Pour notre part, nous entendons donc langue maternelle dans le sens de langue acquise en premier par le locuteur (langue première dans la citation ci-dessus). Par conséquent le FLM serait le français en tant que première langue d’acquisition (seule ou parmi d’autres). Cette conception ne rejette donc pas l’idée que plusieurs langues « maternelles » puissent cohabiter. Le même point de vue est attesté dans une brochure éditée par le Ministère de l’Education Nationale consacrée au FLS , et par conséquent en lien avec le contexte qui nous intéresse. On peut y lire que langue maternelle : « Désigne, de façon générale, la langue apprise par le sujet dans son milieu familial, dès la petite enfance, de façon non formelle. On parlera de locuteur natif pour celui qui a appris une langue dans un tel environnement » (2000 : 43).
Au-delà de ces considérations terminologiques, ce sont les distinctions FLM vs FLE et FLM vs FLS du point de vue des démarches pédagogiques mises en place, qui nous intéressent en particulier, le français n’étant pas enseigné sous le même «angle» selon que le public soit allophone ou francophone. Quand cette distinction apparaît dans le contexte scolaire français, il est souvent question d’opposer le FLM, compris comme étant la langue enseignée aux élèves francophones donc déjà acquise (écrit et « grammaire » sont donc favorisés), et la langue (FLE ou FLS) qui est enseignée aux non francophones (la compétence de communication, et en particulier l’oral, est ou devrait être alors mise en avant). Cette dernière se rapproche par conséquent du français de scolarisation que nous définissons cidessous.

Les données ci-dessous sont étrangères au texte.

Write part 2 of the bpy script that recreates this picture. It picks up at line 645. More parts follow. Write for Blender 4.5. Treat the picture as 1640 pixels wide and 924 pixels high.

Dès lors, si parmi les élèves nouveaux arrivants en France, certains ont le français comme première langue (beaucoup de ces élèves étant plurilingues), ils n’entrent pas dans le cadre de notre recherche, les classes d’accueil ayant justement pour tâche l’enseignement/apprentissage du français véritable langue étrangère (c’est-à-dire non connue, non acquise).